In the remote border area east of Sásabe, Arizona, humanitarian volunteers are still encountering two to five migrants per week, mostly asylum seekers looking to surrender to border agents, said Charles Cameron, a volunteer with the Green Valley-Sahuarita Samaritans.

It’s a dramatic decline from the hundreds of daily arrivals there in late 2023, but for those individuals, the presence of the aid workers can be life-saving, Cameron said. Border agents used to rarely patrol that area and have relied on volunteers’ reports of migrant arrivals.

If migrants arriving there walked east instead of west, they’d face an impossible trek into a mountainous region, he said.

“We still are consumed with the thought that people will get up and walk in the wrong direction,” he said. “That can be fatal. ... If we’re not gonna be out there, we hope that either the military or the Border Patrol, or somebody, provides a regular presence out there.”

Volunteers aren’t sure whether they’ll be permitted to continue their humanitarian work at the border, or whether they could be detained themselves by the military.

“Unless they tell us we can’t go out there, we’ll continue to go out because it’s just another set of eyes and communication devices that can aid folks in need,” Cameron said.

With how quiet it’s been, soldiers deployed to the border will have little to do, said Cameron, a seven-year veteran of the Army National Guard.

U.S. Army Maj. Gen. Scott M. Naumann, right, military commander of the Joint Task Force Southern Border, walks to a Blackhawk helicopter at Fort Huachuca, for a tour of the US-Mexico border, earlier this month.

“As a veteran I can tell you soldiers are very familiar with the concept of boredom,” he said. But “this mission may break all previous records.”

Landowners’ perspective

Southern Arizona rancher Jim Chilton, a fifth-generation rancher, said he welcomes the presence of the military, even on his own land, south of Arivaca and east of Nogales. He said he’s already encountered two trucks carrying military personnel near his property over the last week.

“I love it. Anything we can do to seal the border I’m absolutely for,” Chilton said.

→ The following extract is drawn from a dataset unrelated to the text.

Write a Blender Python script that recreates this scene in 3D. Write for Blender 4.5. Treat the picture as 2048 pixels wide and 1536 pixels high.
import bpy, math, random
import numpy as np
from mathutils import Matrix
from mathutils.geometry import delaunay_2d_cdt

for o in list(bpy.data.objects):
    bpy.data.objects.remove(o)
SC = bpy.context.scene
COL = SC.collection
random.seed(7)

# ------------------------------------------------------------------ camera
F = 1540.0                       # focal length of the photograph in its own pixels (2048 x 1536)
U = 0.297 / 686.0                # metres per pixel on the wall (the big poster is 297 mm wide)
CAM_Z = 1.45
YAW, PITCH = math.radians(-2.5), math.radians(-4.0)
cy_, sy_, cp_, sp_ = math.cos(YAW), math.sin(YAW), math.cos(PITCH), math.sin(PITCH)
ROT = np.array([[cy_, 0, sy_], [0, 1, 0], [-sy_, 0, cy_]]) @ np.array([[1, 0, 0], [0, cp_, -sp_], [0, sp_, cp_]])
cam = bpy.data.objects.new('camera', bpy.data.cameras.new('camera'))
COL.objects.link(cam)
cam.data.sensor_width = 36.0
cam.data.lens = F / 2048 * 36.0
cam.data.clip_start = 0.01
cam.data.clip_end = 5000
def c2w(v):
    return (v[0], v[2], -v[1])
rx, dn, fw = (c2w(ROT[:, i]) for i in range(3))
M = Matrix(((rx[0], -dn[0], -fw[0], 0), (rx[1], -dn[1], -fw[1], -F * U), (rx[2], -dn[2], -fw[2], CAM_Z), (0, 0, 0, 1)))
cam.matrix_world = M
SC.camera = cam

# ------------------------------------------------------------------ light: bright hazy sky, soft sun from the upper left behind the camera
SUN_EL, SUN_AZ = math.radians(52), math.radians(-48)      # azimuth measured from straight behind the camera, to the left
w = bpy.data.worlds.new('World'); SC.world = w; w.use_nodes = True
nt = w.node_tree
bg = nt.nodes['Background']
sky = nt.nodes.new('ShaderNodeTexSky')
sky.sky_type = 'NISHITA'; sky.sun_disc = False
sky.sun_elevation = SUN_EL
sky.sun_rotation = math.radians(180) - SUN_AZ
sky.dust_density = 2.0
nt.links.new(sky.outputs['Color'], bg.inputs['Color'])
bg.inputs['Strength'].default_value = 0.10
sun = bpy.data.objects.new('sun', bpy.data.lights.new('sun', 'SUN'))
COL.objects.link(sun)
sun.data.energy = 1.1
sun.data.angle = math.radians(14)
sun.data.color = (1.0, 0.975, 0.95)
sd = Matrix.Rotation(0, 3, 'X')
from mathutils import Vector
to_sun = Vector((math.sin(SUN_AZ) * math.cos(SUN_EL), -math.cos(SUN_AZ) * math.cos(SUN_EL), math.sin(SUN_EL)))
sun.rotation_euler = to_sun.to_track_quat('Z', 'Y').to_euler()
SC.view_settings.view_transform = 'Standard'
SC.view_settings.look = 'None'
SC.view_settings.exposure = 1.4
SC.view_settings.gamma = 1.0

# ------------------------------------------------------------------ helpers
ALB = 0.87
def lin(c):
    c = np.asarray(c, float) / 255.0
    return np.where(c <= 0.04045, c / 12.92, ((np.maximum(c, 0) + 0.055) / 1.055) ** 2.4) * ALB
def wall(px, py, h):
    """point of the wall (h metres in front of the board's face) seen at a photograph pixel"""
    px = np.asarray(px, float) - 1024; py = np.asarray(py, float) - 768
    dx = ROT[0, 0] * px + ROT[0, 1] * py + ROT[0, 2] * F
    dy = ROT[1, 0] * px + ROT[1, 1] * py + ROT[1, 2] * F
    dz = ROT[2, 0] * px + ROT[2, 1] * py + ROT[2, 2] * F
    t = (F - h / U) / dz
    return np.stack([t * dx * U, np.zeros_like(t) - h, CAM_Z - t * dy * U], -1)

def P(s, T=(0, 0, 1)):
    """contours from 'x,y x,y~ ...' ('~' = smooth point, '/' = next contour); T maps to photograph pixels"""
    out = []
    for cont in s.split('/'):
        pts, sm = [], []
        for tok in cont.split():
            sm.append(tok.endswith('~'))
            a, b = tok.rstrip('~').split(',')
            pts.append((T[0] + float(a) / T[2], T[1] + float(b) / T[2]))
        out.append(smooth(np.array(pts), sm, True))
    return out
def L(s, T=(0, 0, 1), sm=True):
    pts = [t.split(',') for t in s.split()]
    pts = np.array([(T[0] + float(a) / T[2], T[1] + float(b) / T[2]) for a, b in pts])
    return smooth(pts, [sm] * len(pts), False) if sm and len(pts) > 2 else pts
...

On Wednesday, Border Patrol agents asked Chilton if he would open a gate on his 50,000-acre property, which abuts 5.5 miles of the Roosevelt Reservation at the border, to allow quicker access to the place where the border wall ends, and Chilton agreed, he said. The agents said they were looking at closing a five- to six-mile gap in the border wall, starting at the end of the wall east of Sásabe and stretching east toward Nogales, Chilton said.

Chilton said that in April 2024 alone, more than 5,000 asylum seekers entered Arizona just south of his property, seeking to surrender to border agents. But hardly anyone is crossing lately, he said.

Chilton said he supports creating more pathways for migrants to enter the U.S. legally, to double or triple the number of legal immigrants the U.S. accepts, after vetting.

“Immigrants are wonderful. This nation was built on immigrants, but everything needs to be legal,” he said Thursday. “I suggest, instead of getting in 1 million people a year legally, why not 2 (million)?”

Landowner Melissa Owen has a 640-acre ranch a few miles north of Sásabe. Owen said resistance to the border-militarization effort — which she says has been ongoing for years — feels “futile.” She said she doesn’t know whether the military takeover will directly impact her or lands near her, but she opposes the escalation.

“There’s been a militarized presence south of us for quite a while,” she said. “I’m not sure how worried I should be. I’m not sure anything is going to change. What bothers me the most is the ecological damage that is being done, and a lot of that is irreparable. When you bulldoze a road along a 60-foot barrier along the border, it’s not going to come back. This saddens me, more than frightens me.”

Chilton said he has empathy for migrants and has installed dozens of drinking fountains on the wells throughout his property. He praised the work of migrant-aid groups like the Samaritans who provide first aid, food and water to people facing dehydration and other risks.

Of the migrants trying to evade detection, he said, “I don’t like them, but nevertheless I don’t want them dying on my ranch.”

Cameron of the Samaritans emphasized that Trump’s efforts to fortify the border do nothing to address the root causes fueling a global increase in migration, nor do they reduce the number of displaced people worldwide.

“They have effectively closed down the border but from our perspective, they have done nothing to reduce the need or the pressure for asylum seekers,” he said. “There are just as many asylum seekers as there were before; it’s just we’ve put a kink in the hose.”